» RECORDED INFORMATION
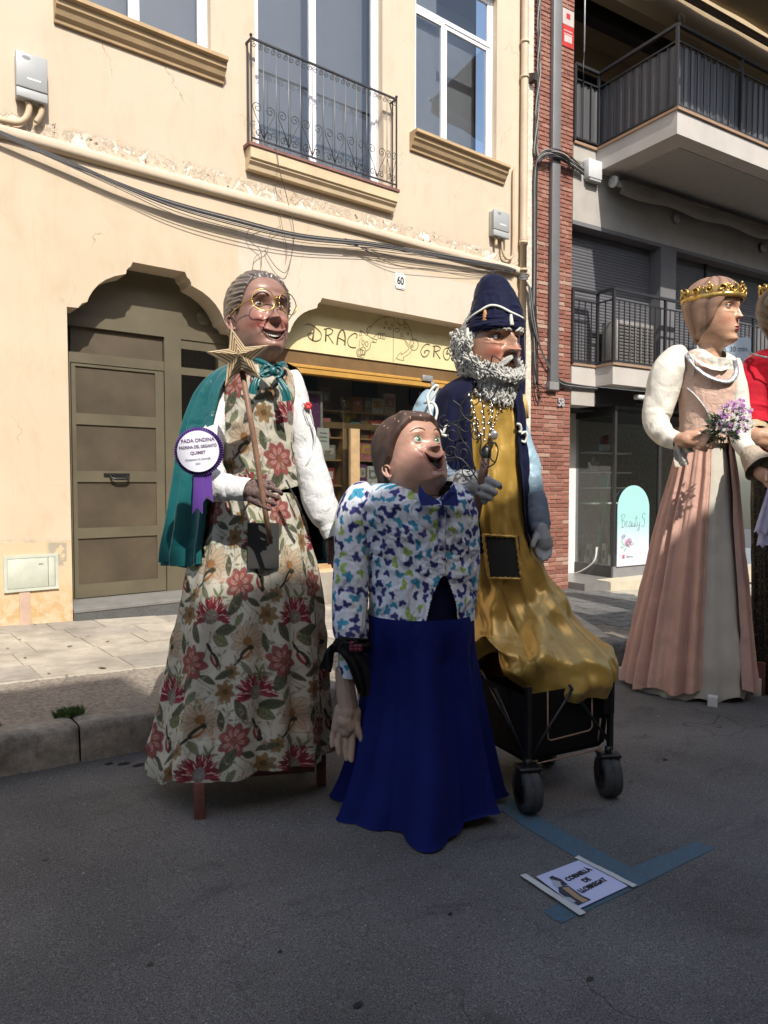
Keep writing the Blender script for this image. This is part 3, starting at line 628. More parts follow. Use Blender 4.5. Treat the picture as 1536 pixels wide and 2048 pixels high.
for multi in ([[(232, 345), (250, 338), (290, 352), (330, 382), (352, 412), (352, 445), (330, 464), (295, 466), (262, 445), (252, 425), (262, 408), (290, 406)], [(300, 378), (288, 468)]],
              [[(376, 380), (388, 372)], [(392, 375), (388, 472)], [(376, 376), (415, 370), (443, 388), (430, 412), (394, 424)], [(405, 424), (447, 488)]],
              [[(476, 497), (484, 430), (505, 390), (525, 388), (538, 440), (535, 502)], [(478, 442), (505, 452), (537, 472)]],
              [[(620, 445), (630, 425), (612, 408), (580, 425), (558, 460), (562, 500), (590, 517), (620, 517)]],
              [[(1187, 498), (1160, 492), (1130, 520), (1118, 555), (1135, 587), (1165, 582), (1184, 550), (1165, 538), (1145, 550), (1152, 562)]],
              [[(1224, 510), (1218, 592)], [(1210, 508), (1240, 505), (1268, 520), (1258, 540), (1222, 548)], [(1230, 550), (1267, 605)]],
              [[(1320, 520), (1300, 532), (1290, 570), (1305, 608), (1330, 608), (1347, 570), (1335, 530), (1318, 520), (1345, 518), (1367, 524)], [(1326, 537), (1318, 568), (1332, 562)]],
              [[(1418, 540), (1390, 535), (1368, 560), (1366, 600), (1390, 620), (1418, 618)]]): stroke(None, .0105, multi=multi)
def ell(cx, cy, a, b, n=14): return [(cx + a * math.cos(t), cy + b * math.sin(t)) for t in np.linspace(0, 2 * math.pi, n)]
dk7 = dict(ox=640, oy=560, sc=5.12)
stroke(None, .005, 'dragon_body', multi=[[(482, 560), (520, 490), (570, 430), (620, 395), (690, 358)], [(860, 420), (905, 470), (930, 540), (945, 600), (960, 660)], [(535, 600), (575, 562), (612, 545)], [(680, 578), (760, 590), (860, 608)], [(485, 560), (480, 510), (500, 480), (530, 475)], [(482, 560), (540, 600), (585, 608)]], **dk7)
stroke(None, .004, 'dragon_spikes', multi=[[(690, 358), (650, 400), (720, 365), (700, 390), (752, 362), (756, 415)], [(800, 370), (800, 425), (818, 465), (860, 452), (850, 385)], [(760, 420), (818, 467)], [(870, 390), (880, 420)], [(900, 385), (935, 420)]], n=1, **dk7)
stroke(None, .0035, 'dragon_spots', multi=[ell(675, 440, 12, 17), ell(740, 460, 9, 13), ell(710, 500, 13, 13), ell(790, 515, 22, 20), ell(835, 565, 12, 18), ell(898, 550, 11, 12), ell(658, 490, 6, 9), ell(872, 470, 16, 24)], n=2, **dk7)
stroke(None, .004, 'dragon_head', multi=[[(415, 515), (405, 570), (430, 562), (415, 515), (482, 570)], [(530, 620), (572, 640), (582, 610)], [(560, 640), (525, 635)], [(437, 588), (405, 620), (400, 685)], [(515, 640), (510, 700), (468, 730)], ell(440, 642, 12, 26), ell(478, 655, 14, 26), ell(405, 742, 30, 40), ell(440, 728, 28, 42), ell(422, 742, 34, 28), [(375, 760), (395, 800), (420, 790), (440, 802), (460, 758)]], n=2, **dk7)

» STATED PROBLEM
From the listing, extract all text exactly as given and drop any picture.

» ANSWER FOR THE TASK
Keep writing the Blender script for this image. This is part 3, starting at line 628. More parts follow. Use Blender 4.5. Treat the picture as 1536 pixels wide and 2048 pixels high.
for multi in ([[(232, 345), (250, 338), (290, 352), (330, 382), (352, 412), (352, 445), (330, 464), (295, 466), (262, 445), (252, 425), (262, 408), (290, 406)], [(300, 378), (288, 468)]],
              [[(376, 380), (388, 372)], [(392, 375), (388, 472)], [(376, 376), (415, 370), (443, 388), (430, 412), (394, 424)], [(405, 424), (447, 488)]],
              [[(476, 497), (484, 430), (505, 390), (525, 388), (538, 440), (535, 502)], [(478, 442), (505, 452), (537, 472)]],
              [[(620, 445), (630, 425), (612, 408), (580, 425), (558, 460), (562, 500), (590, 517), (620, 517)]],
              [[(1187, 498), (1160, 492), (1130, 520), (1118, 555), (1135, 587), (1165, 582), (1184, 550), (1165, 538), (1145, 550), (1152, 562)]],
              [[(1224, 510), (1218, 592)], [(1210, 508), (1240, 505), (1268, 520), (1258, 540), (1222, 548)], [(1230, 550), (1267, 605)]],
              [[(1320, 520), (1300, 532), (1290, 570), (1305, 608), (1330, 608), (1347, 570), (1335, 530), (1318, 520), (1345, 518), (1367, 524)], [(1326, 537), (1318, 568), (1332, 562)]],
              [[(1418, 540), (1390, 535), (1368, 560), (1366, 600), (1390, 620), (1418, 618)]]): stroke(None, .0105, multi=multi)
def ell(cx, cy, a, b, n=14): return [(cx + a * math.cos(t), cy + b * math.sin(t)) for t in np.linspace(0, 2 * math.pi, n)]
dk7 = dict(ox=640, oy=560, sc=5.12)
stroke(None, .005, 'dragon_body', multi=[[(482, 560), (520, 490), (570, 430), (620, 395), (690, 358)], [(860, 420), (905, 470), (930, 540), (945, 600), (960, 660)], [(535, 600), (575, 562), (612, 545)], [(680, 578), (760, 590), (860, 608)], [(485, 560), (480, 510), (500, 480), (530, 475)], [(482, 560), (540, 600), (585, 608)]], **dk7)
stroke(None, .004, 'dragon_spikes', multi=[[(690, 358), (650, 400), (720, 365), (700, 390), (752, 362), (756, 415)], [(800, 370), (800, 425), (818, 465), (860, 452), (850, 385)], [(760, 420), (818, 467)], [(870, 390), (880, 420)], [(900, 385), (935, 420)]], n=1, **dk7)
stroke(None, .0035, 'dragon_spots', multi=[ell(675, 440, 12, 17), ell(740, 460, 9, 13), ell(710, 500, 13, 13), ell(790, 515, 22, 20), ell(835, 565, 12, 18), ell(898, 550, 11, 12), ell(658, 490, 6, 9), ell(872, 470, 16, 24)], n=2, **dk7)
stroke(None, .004, 'dragon_head', multi=[[(415, 515), (405, 570), (430, 562), (415, 515), (482, 570)], [(530, 620), (572, 640), (582, 610)], [(560, 640), (525, 635)], [(437, 588), (405, 620), (400, 685)], [(515, 640), (510, 700), (468, 730)], ell(440, 642, 12, 26), ell(478, 655, 14, 26), ell(405, 742, 30, 40), ell(440, 728, 28, 42), ell(422, 742, 34, 28), [(375, 760), (395, 800), (420, 790), (440, 802), (460, 758)]], n=2, **dk7)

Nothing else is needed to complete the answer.